So, I tried that to see how it went. Two things:
- It is REALLY rough, because you are so much under levelled. You find a lot of items, but you can’t equip them because your level is too low. An enormous step up from normal campaign. Even with a few levelling uniques, doing one dungeon is challenging but ok-ish, doing them all in a row is proper hard. Which is cool, in a way, but you need a solid stash to get through. You level super fast inside the dungeons though, that’s good.
- What I really hated, and the reason why I won’t do it again, it messes up the story and quest log entirely. Some quests stay open forever, others appear for no apparent reason when you enter a zone. Doesn’t make any kind of sense. I am sure some people don’t mind but for me it is a no-go. Would need at least a little cutscene or text before and after each dungeon to explain what’s going on.
Not even close to these corruption levels, I think.
Diablo 3 was quite good (campaign-difficulty wise) when it came out, then it was made pathetically easy later on. Probably the only ARPG (that I know of) with an easier campaign than LE.
I would say expert as a minimum to get a bit of occasional challenge, like corruption 50.
But yes, having many difficulty levels to chose from is good.
my guess is that people complained about it being too hard.
some people come from super mario and then jump into D3 and are like WT*… that sh** needs nerfing, because they can 1 shot enemies in super mario, they should be able to in every other game.
But actually they do!
A player leans to those guides if it doesn’t seem reasonable to achieve their goal through their own means.
That will guaranteed lead to several people looking up build guides since the extra difficulty is out of their personal skill-range.
If that’s a bad thing though? That’s another topic, would reduce the casual player-base a bit and reduce the amount of asks for making later game mechanics easier.
On the other hand it will also reduce the overall count of players since the lower spectrum of skill is the one which most people simply have.
Yes, and often nowadays you won’t even finish the campaign with your self-made build.

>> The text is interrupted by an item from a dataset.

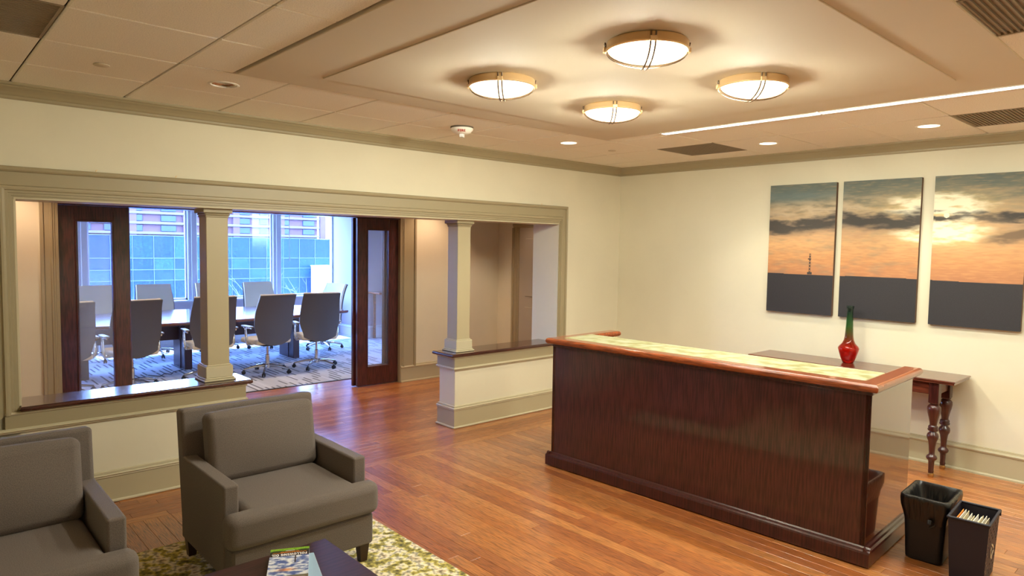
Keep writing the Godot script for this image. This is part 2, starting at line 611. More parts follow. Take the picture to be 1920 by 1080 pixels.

And then when you look into it you realize you got no means to change that anymore.
That feels like crap.
LE is much more forgiving there, so the chances for less impact from it is definitely there, still… people even leaning into build guides instead of finding it out on their own can be seen as a inherent negative as well when it comes to anything else but ‘I wanna make a strong character and not ‘some’ character’
Yes, that’s the sensible solution. Simply an option to make it harder for the beginning. That’s all that’s needed to solve it.
Yes, and it is missing the finished campaign (3 acts not there yet) and a properly fleshed out release-worthy end-game system. Torchlight Inifnite provided that with 1.0.
So I don’t see how the argumentation for that is viable, LE simply is not yet a ‘release candidate’ but shouldn’t have left beta yet.
If something is released I expect it to have the finished story and a properly handled progression from start to finish which feels good, as well as a decent balance between the classes provided.
So I’ll see overall content for a 1.0 ‘suffices’.
End-game is ‘miniscule’
Balance and story are ‘shoddy’ currently.
Same as D4.
Less then Grim Dawn actually. Grim Dawn end-game is surprisingly huge if you know it in-depth.
And the example of PoE is outdated, that game is over a decade old and we can expect more from a freshly released game back then.
Yes, and that suffices. You have more fun then otherwise. How much more reward do you need?
Why not? Don’t tell people how to play a game.
I can do that for hours in Path of Exile… and that game has a myriad of difficulty available as well.
It just offers the variety, you can lazily play and just rush maps… or you can tackle high difficulty content where you need to think and react quick. You could also go crafting and not play maps at all for hours at times.
It offers variety to pick how you wanna play the game hence: player agency which is very important.
So talking against that argument generally is nonsensical.
Neither.
It’s actually neither.
It’s how different people perceive different stages of the game and for what sort of feeling the people are here.
The campaign is piss-easy for those who wanna push into hard content.
The end-game content is hard for people who enjoy the campaign difficulty.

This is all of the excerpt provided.